2°) Ensuite il y a la question de la relation entre événement et sujet : comment le sujet se constitue à partir d’une trace ?

Dans l’Etre et l’événement, la théorie est assez simple, on appelle sujet l’ensemble de ce qui est près de la trace, de ce qui est proche de la trace, de ce qui est autour de la trace. Et c’est vrai que c’est toujours un peu ça. Evidemment, le sujet est convoqué par la trace. Donc, il est organisé à partir de la trace. Mais j’ai essayé de donner à ce rapport de l’événement au sujet autour de la trace une forme plus développée et plus systématique.

3°) Et ensuite il y a le problème de la relation entre sujet et vérité.

J’ai dit que le sujet c‘est le principe actif d’une vérité, ou il y a un sujet du désir.  Vous voyez la relation exacte entre sujet et vérité est une question très complexe. Et là aussi dans Logique des mondes, j’ai développé une forme du sujet beaucoup plus élaborée que dans LÊtre et l’événement. En vérité, cette question du rapport du sujet à la vérité c’est-à-dire la question de la constitution du sujet dans L’Etre et l’événement est complètement formelle. C’est-à-dire ce que je donne, c‘est au fond : il y a le processus de vérité, et puis on peut dire, le sujet, c’est la forme locale du processus, c’est-à-dire chaque point du processus est subjectif, le processus dans son ensemble est objectif. Donc, il y a bien une vérité qui va être produite finalement, mais chaque point de la création de cette vérité est de caractère subjectif. C’est le sujet qui fait avancer le processus, si je puis dire. Mais ça c’est une théorie purement formelle.

Dans Logiques des mondes, je développe une théorie plus matérialiste qui est qu’il y a un corps subjectif. C’est-à-dire le sujet est réellement dans un processus de vérité, mais il y a un corps, il y a une multiplicité particulière qui se construit autour de la trace, c’est-à-dire que la trace devient un corps.
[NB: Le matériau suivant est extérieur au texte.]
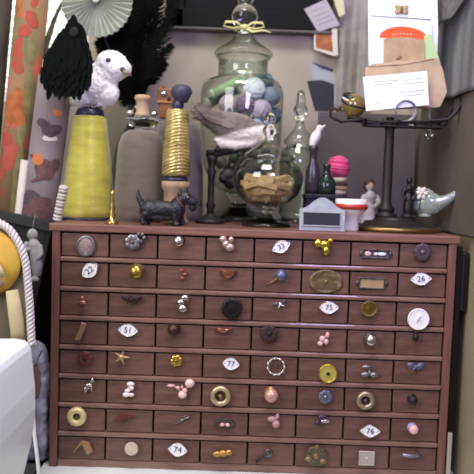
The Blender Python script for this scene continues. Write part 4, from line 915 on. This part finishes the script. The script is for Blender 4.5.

Reprenons l’exemple de la procédure amoureuse sur ce point. Evidemment, il y a une trace de la rencontre, mais tout le problème est qu’ensuite il y a une matérialité de ça. Il y a toute une série de décisions qui vont construire autour de cette trace un corps considérable. Alors le corps considérable, ça peut être : on habite ensemble, on a des enfants, etc. Ça devient une matérialité, d’ailleurs écrasante finalement, mais qui en même temps est la matérialité de l’amour lui-même. C’est la construction de son corps réel dans le monde, sinon on resterait dans une vision platonicienne des choses où l’amour ne se réalise jamais finalement, où l’amour conduit à la mort. Mais si l’amour est réel, eh bien il est créateur d’un corps effectif. Voilà pourquoi il y a toujours un rapport compliqué entre l’amour et la cohabitation, ou l’amour et la convivialité, etc., c’est le rapport entre le sujet et le corps. Donc, il y aura la théorie de ce que j’appelle un corps subjectivable ou un corps-sujet, qui va être la matérialité du sujet.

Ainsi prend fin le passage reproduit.